- **Work to be completed**
Go through the material below and copy each line where the word "script" appears.

- **Source data**
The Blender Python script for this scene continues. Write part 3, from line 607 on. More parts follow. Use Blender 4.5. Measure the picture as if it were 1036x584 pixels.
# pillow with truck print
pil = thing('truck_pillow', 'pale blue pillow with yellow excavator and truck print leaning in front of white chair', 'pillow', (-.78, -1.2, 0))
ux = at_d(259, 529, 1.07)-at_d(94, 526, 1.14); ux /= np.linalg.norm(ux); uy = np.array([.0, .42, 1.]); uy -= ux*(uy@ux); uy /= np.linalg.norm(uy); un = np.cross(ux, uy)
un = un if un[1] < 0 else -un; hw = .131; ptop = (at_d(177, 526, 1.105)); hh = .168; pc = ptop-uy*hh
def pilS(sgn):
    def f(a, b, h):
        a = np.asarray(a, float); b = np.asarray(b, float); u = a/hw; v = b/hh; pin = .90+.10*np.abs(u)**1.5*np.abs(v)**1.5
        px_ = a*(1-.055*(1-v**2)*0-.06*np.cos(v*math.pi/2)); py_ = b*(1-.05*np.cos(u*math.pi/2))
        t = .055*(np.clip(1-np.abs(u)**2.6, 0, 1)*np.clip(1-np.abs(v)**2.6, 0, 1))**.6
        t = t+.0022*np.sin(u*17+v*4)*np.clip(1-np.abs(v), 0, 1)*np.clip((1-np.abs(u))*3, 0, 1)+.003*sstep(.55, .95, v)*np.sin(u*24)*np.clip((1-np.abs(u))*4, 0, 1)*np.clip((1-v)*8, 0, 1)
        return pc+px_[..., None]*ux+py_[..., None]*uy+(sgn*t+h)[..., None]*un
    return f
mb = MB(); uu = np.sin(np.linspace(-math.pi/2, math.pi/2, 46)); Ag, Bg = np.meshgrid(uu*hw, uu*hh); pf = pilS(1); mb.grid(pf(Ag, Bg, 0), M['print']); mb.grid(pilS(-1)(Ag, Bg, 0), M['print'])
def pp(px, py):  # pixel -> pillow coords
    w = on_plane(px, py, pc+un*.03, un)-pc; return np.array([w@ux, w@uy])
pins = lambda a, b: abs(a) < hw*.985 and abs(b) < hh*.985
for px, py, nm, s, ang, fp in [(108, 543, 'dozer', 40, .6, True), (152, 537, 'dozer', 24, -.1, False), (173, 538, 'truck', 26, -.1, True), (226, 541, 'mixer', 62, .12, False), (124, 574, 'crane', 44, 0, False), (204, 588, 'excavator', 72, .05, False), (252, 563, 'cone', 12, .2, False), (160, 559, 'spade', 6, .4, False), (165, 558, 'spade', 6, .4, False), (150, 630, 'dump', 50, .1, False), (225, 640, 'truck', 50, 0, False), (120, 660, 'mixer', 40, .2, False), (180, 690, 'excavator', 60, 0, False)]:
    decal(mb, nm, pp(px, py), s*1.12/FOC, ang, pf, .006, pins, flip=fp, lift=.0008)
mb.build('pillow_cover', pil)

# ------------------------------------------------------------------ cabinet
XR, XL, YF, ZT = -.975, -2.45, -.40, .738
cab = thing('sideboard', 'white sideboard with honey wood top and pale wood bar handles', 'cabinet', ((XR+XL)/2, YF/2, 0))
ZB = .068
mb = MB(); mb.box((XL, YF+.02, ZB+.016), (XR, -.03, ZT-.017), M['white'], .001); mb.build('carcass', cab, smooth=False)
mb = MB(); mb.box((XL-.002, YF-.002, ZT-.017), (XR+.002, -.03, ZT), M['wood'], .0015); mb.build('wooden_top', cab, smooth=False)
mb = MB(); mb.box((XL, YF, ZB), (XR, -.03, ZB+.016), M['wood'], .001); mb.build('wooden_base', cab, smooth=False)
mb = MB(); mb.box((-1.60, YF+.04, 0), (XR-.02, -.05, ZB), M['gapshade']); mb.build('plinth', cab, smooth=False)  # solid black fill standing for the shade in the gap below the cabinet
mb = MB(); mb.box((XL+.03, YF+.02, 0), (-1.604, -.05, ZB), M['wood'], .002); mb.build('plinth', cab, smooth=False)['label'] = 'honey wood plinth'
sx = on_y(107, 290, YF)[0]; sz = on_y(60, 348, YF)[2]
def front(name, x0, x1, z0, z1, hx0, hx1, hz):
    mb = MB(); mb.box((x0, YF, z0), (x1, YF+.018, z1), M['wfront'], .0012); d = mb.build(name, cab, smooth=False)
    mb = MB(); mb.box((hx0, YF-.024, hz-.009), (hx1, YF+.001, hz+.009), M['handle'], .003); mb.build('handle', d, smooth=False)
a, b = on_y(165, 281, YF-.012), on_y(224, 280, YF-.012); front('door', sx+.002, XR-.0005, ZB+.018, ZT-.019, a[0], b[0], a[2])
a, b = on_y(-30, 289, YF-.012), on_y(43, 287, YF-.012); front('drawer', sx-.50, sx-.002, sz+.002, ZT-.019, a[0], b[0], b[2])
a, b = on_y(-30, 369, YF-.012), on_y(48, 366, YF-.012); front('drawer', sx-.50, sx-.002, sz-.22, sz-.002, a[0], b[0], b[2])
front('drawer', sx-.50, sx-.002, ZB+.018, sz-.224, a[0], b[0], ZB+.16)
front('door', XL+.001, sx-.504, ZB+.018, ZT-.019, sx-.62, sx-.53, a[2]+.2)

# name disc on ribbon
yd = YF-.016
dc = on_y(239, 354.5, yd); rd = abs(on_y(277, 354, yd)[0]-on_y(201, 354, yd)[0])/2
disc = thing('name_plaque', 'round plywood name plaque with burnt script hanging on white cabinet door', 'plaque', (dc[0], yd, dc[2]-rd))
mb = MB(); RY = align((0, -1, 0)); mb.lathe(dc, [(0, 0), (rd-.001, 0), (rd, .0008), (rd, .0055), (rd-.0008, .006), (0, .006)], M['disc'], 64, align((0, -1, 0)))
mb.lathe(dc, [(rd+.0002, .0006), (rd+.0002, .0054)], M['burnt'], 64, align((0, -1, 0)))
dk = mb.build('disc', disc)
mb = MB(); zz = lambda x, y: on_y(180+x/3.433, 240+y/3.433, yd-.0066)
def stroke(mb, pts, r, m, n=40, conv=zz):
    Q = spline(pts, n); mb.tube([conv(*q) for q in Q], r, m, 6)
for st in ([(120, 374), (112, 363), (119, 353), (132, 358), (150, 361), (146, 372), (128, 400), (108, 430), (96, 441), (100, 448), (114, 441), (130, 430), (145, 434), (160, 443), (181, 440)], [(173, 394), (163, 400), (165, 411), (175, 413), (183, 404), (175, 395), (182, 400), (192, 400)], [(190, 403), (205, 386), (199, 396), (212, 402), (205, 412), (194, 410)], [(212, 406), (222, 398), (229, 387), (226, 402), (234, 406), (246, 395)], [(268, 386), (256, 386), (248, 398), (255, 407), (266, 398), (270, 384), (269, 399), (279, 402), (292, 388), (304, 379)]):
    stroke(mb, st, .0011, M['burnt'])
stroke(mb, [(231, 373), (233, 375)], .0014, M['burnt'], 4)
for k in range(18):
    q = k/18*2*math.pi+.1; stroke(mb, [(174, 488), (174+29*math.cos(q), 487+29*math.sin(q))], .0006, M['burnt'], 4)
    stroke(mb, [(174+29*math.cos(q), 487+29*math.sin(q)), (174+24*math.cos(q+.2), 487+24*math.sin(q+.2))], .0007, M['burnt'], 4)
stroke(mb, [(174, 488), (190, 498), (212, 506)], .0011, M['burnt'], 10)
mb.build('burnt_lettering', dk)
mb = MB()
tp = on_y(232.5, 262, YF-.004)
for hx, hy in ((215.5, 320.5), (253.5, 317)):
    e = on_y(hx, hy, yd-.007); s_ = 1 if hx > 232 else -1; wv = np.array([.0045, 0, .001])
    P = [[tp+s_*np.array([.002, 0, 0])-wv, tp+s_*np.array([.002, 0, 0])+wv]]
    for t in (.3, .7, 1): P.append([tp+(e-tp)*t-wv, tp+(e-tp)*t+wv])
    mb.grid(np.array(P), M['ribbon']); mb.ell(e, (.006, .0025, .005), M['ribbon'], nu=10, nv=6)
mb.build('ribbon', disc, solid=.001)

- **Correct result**
The Blender Python script for this scene continues. Write part 3, from line 607 on. More parts follow. Use Blender 4.5. Measure the picture as if it were 1036x584 pixels.
disc = thing('name_plaque', 'round plywood name plaque with burnt script hanging on white cabinet door', 'plaque', (dc[0], yd, dc[2]-rd))